My Department will spend more than €1 billion in 2016 on work, training and education places in support of jobseekers. Expenditure and the number of schemes and participants has increased significantly in recent years in a response to the high levels of unemployment which peaked at 15%. The numbers of places available on work programmes, including Community Employment (CE), Tús, Rural Social Scheme (RSS), have grown from 25,000 in 2010 to just over 39,000 in 2016 (56% increase).

Schemes such as these do play an important role in helping jobseekers maintain work skills. Erosion of jobseeker confidence and work skills – including soft skills related to team-working, communication, planning etc. - is a significant issue over long periods of unemployment.

CE and Tús are employment programmes with the aim of helping the long-term unemployed to re-enter the workforce by breaking their cycle of unemployment through a return to a regular work routine. CE also provides training and development to participants. The RSS provides income support for low income farmers and fishermen who have an entitlement to specified social welfare payments.

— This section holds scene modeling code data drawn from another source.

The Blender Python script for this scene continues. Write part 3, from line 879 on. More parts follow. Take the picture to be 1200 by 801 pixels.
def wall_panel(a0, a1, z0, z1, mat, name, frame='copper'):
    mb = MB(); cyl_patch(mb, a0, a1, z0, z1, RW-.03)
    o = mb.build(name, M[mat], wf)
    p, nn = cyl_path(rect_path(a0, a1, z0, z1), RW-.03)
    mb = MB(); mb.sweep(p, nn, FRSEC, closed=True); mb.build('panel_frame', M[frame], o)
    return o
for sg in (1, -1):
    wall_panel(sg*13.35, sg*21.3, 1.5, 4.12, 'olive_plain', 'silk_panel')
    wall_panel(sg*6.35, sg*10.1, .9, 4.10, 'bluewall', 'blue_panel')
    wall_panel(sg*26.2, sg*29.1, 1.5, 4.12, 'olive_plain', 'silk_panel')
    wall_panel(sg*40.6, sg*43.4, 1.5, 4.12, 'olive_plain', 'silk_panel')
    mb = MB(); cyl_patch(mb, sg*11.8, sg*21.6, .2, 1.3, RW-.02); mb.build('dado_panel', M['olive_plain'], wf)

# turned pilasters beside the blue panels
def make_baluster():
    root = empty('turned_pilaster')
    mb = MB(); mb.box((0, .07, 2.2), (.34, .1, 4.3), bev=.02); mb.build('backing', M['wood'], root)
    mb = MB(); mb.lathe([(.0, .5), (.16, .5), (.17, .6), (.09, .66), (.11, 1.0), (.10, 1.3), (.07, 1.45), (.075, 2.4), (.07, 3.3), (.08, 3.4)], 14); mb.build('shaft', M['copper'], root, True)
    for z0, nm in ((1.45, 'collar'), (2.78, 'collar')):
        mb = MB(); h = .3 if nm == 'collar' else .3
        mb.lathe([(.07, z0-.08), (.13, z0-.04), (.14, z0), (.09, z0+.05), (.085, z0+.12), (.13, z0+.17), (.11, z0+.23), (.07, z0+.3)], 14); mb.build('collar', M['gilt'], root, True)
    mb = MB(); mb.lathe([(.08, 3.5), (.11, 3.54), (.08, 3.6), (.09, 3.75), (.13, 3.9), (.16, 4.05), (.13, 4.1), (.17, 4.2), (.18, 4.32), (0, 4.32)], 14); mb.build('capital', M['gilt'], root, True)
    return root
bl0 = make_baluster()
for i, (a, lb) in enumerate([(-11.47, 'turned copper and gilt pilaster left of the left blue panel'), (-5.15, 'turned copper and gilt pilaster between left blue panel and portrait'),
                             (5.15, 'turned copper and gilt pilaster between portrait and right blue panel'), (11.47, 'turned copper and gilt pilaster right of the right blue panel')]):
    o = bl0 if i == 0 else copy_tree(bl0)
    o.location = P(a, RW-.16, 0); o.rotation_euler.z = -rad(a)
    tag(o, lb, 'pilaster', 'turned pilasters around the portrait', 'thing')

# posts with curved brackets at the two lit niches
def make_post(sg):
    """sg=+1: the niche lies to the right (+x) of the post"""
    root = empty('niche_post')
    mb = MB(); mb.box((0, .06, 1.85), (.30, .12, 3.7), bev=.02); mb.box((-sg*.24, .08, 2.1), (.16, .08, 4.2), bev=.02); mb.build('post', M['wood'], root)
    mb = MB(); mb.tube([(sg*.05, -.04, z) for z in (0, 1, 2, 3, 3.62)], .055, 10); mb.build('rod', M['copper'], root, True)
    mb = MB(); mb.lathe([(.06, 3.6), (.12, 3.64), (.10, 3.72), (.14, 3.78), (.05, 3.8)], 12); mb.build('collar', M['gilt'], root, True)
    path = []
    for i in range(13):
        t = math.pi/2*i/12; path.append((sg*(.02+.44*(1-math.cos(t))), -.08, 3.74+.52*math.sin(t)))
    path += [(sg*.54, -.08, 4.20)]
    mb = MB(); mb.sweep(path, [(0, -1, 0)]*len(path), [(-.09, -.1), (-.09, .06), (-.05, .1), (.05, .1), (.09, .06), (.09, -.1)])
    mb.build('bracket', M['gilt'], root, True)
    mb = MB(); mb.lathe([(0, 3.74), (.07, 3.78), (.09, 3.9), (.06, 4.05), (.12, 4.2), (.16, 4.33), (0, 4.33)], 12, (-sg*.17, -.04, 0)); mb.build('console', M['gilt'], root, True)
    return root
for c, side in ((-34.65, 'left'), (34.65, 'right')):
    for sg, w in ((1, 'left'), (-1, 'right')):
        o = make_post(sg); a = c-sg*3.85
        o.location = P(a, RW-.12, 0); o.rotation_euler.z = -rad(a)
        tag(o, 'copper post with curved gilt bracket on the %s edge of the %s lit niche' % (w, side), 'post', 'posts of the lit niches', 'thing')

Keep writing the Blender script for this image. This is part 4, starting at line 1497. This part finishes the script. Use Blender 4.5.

Tús was introduced - and the numbers on CE were expanded - as a direct response to the growth in the level of unemployment during the financial crisis. With the ongoing welcome reductions in the live register, a review of these schemes is necessary to ensure that the number and nature of schemes continues to be appropriate. I will be considering all of these issues over the coming months.

The type of work undertaken by these schemes is determined locally and each scheme should complement each other within communities, rather than competing. Deputies on all sides of the House are fully aware of the positive benefits that are derived from schemes like these – for the participants themselves but also for the valuable services they deliver to communities around the country.